Hi Arun,
Please understand and do as Johnny advised, it will fix your problem. Thanks
On 03/27/2012 03:47 AM, arun kumar wrote:
sorry for not mentioning before that iam new to linux
i have full access to internet, this is an educational institution, every one have there seperate username and pasword for login... so i used the my username and password in the yum.conf file..
i tried from GUI also like
system->Administration-> software update ,then i got the folowing warning and error
Software Update Viewer is running as a privileged user Package management applications are security sensitive. Running graphical applications as a privileged user should be avoided for security reasons.
problem connecting to software source
i also tried system->Administration->Add/Remove software
iam not understanding what else to try
<snip>
If you do not have the Environment variable set for http_proxy, then curl will not work. This seems like your problem to me.
To see if you have http_proxy set as an environment variable, use this command:
env | grep -i http_proxy
You need to check the above variable for both your "root user" and your "local user" (local user's variables would be used if you are running yum with sudo or su root ... root user would be used if you did "su - root" or logged in directly as root.
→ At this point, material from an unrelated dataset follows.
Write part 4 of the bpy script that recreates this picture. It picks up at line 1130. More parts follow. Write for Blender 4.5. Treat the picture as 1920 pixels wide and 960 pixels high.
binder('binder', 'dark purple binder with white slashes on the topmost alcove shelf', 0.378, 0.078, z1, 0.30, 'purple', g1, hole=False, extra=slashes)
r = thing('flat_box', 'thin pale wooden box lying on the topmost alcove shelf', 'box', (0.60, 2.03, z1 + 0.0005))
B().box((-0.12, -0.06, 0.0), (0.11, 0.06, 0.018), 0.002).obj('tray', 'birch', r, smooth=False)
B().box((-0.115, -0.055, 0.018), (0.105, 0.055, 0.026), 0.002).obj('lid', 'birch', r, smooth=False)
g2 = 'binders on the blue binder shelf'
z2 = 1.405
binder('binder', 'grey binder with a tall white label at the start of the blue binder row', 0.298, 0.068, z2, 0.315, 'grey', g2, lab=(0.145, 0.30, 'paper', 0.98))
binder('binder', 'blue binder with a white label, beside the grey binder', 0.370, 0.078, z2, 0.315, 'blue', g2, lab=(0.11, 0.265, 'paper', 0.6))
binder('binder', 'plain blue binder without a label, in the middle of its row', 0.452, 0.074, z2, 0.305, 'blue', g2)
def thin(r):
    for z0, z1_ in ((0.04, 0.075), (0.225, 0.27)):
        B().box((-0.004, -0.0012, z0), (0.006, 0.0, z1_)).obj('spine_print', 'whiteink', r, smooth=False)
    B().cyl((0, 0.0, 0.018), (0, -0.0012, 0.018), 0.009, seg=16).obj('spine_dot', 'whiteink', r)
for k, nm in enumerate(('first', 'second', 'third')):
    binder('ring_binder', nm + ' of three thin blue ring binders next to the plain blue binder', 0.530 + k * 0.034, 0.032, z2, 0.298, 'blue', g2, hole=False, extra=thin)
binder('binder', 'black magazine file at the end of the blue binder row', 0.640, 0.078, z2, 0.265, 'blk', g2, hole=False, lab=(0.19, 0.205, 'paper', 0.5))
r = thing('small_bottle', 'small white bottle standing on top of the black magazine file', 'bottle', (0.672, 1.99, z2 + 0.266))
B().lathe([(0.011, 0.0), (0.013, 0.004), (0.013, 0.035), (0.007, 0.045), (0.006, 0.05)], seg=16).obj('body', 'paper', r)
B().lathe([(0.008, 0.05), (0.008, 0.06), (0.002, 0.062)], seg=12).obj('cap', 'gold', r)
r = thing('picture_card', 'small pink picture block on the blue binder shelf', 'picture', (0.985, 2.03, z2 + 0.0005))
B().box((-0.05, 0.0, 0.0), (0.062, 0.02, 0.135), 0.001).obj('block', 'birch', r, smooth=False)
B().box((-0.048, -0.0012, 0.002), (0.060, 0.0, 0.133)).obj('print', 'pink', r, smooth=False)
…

If the result is in caps, like this:
HTTP_PROXY=http://my_username:mypassword@10.101.16.4:8080
Then curl might have an issue, so also add it in lower case like this:
http_proxy="http://my_username:mypassword@10.101.16.4:8080"
So, If you do not have a lower case "http_proxy=", then you would set it in your root's ".bash_profile" file and your local user's ".bash_profile" file. This is the line you would add to both users .bash_profile:
export http_proxy="http://my_username:mypassword@10.101.16.4:8080"
After making the change, log out and back in to have the variables take effect and then check them again with the grep command above ...
Once you have the correct lower case variable set for "http_proxy=" for both your normal local user and for root, you should be able to use yum and curl.
<snip>
If the proxy server requires a username and password, add these to the URL. To include the username |yum-user| and the password |qwerty|, add these settings:
|# The Web proxy server, with the username and password for this account http_proxy="http://yum-user:qwerty@mycache.mydomain.com:3128" export http_proxy|
*Example 5. Profile Settings for a Secured Proxy Server*
[Note] The |http_proxy| Environment Variable
The |http_proxy| environment variable is also used by |curl| and other utilities. Although |yum| itself may use |http_proxy| in either upper-case or lower-case, |curl| requires the name of the variable to be in lower-case.